EU slips on oil jug ban after public anger

Public anger across Europe has forced Brussels to bottle out of plans to ban olive oil jugs in restaurants and cafes. The plans originally had been dreamt up by the European commissioner for agriculture, Dacian Cioloş.

Cioloş wanted new "hygienic" nozzles attached to the jugs, plus printed labelling on each bottle. A plan virgin on the ridiculous?

Public loathing

Very much so. In the end Cioloş - formerly a Romanian engineer - agreed that his plans had received a cold pressing from the public. "It was a measure intended to help consumers, to protect and inform them but it is clear that it cannot attract consumer support," he said, quoted in the Telegraph.

However it transpires the Coalition did not oppose the plans, which were part-aimed - allegedly - at stamping out restaurant 'fraud' (though no evidence was produced).

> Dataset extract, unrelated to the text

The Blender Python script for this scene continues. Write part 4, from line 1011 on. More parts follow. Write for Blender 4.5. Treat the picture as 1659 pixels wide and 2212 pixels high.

The move also exposes how Brussels law-makers can introduce legislation straight onto the statue book without the need of full, majority support from EU members. One farming association, Copa-Cogeca, is not pleased about the plans being stoppered.


"It is totally unacceptable," Copa-Cogeca secretary-general Pekka Pesonen said in a statement, "that the Commission has done a complete U-turn and has succumbed to political pressure like this without any discussion with Member States and Industry. I urge the Commission to revise its decision."

However Pesonen has been outmanoeuvred. The EU has no plans to bring in similar regulations for butter, salt or other restaurant table basics - for the moment.